Y la huella de ese conflicto impregna toda la película. En todas las secuencias el relato se preocupa por poner en evidencia la presencia de la cámara y, por supuesto, del que porta esa cámara.
En la primera secuencia, por ejemplo, cuando vemos a un niño jugar con un gato llevando a todos los límites posibles el verbo jugar, descubrimos que lo que motiva la acción del niño es la presencia de la cámara o, mejor dicho, la presencia de su primo de La Paz filmándolo: “Mirá Miguel, mirá”, le dice el niño varias veces.
Cuando la familia entera está reunida junto a los animales, todos juegan con el hecho de que las vacas y las ovejas están posando para la cámara. Hacen bromas con el director sobre ello. Y, en una secuencia que deja sin aire, cuando Miguel sostiene una conversación con su tío, hay un momento en el que el entrevistado propone un cambio de roles, deja de responder y hace preguntas: ¿qué es esto? Hilari le explica que se trata de una filmadora. Y a continuación el tío se acerca y ausculta con detalle ese objeto, proponiéndonos esta vez a nosotros como espectadores, como mirones, un cambio de roles.
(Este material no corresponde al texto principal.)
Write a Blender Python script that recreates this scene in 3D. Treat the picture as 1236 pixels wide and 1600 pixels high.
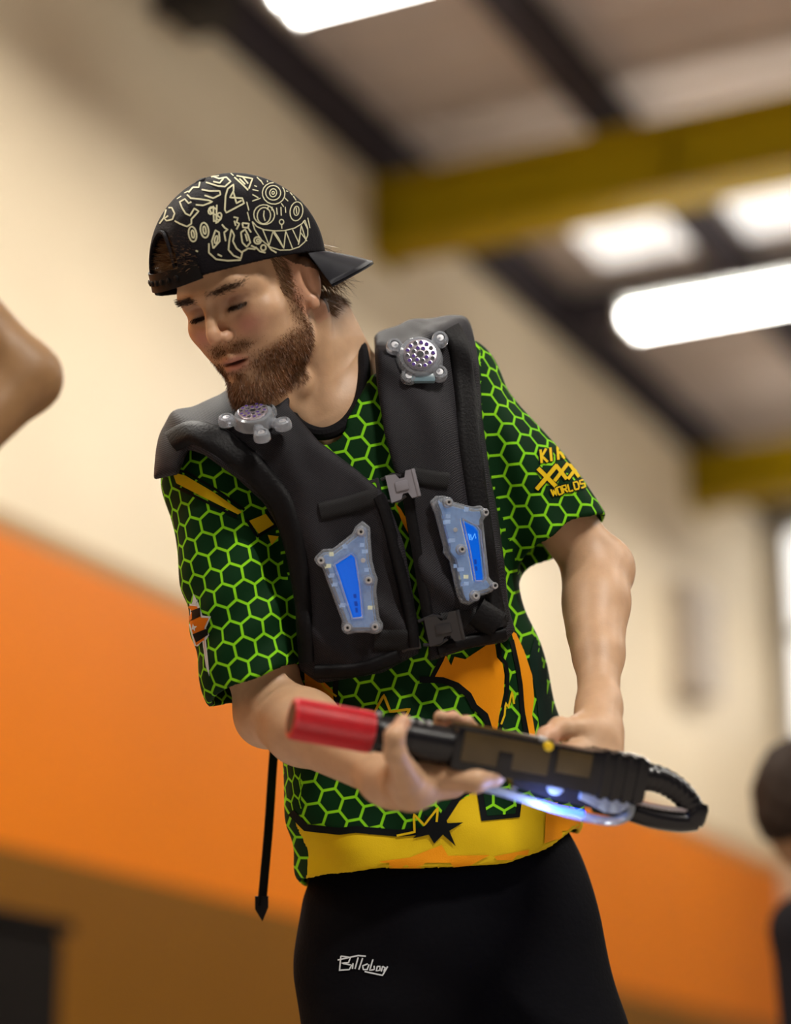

Por un momento, aquel que miramos nos mira y en ese abismo somos conscientes de que nuestra posición segura y cómoda se desestabiliza, se cae a pedazos. En ese simple ejercicio encuentro un cuestionamiento mucho más profundo, más radical que largos minutos en los que un director (sí, Valdivia) se golpea el pecho sin dejar de mirarse en su estilizado espejo fílmico.
Hay otra veta de lectura de la película de Hilari que tiene que ver con una anécdota que, en un principio, iba a constituir su nudo argumental: la ocasión en la que su abuelo viajó al pueblo de Carabuco para reclamar una escuela en Santiago de Okola.
La respuesta a esa demanda es ultra violenta: el abuelo es conducido a la fuerza a un corral de burros y encerrado ahí. “Burro has nacido y burro te vas a quedar”, le dicen los indignados vecinos de Carabuco, para que no vuelva con sus reclamos.
Hoy hay una escuela en la comunidad y, en la mejor secuencia de la película, Hilari filma a sus alumnos declamando poemas aprendidos de memoria. La secuencia de la escuela, además, comienza con una imagen que por sí sola dice muchísimo de nuestra conflictiva relación con esa abstracción llamada Occidente.
Frente a los retratos pintados en la pared de Pitágoras y Thales de Mileto, los alumnos de la escuela juegan a darse patadas. Aquí también el verbo jugar explora sus más oscuros límites.

Luego los niños, usando las tradicionales técnicas recitativas escolares, repiten de memoria los poemas frente a cámaras. Y doscientos años de instrucción escolar (desde la escuela prusiana hasta nuestras reivindicativas reformas) se caen a pedazos, irremediable y gozosamente.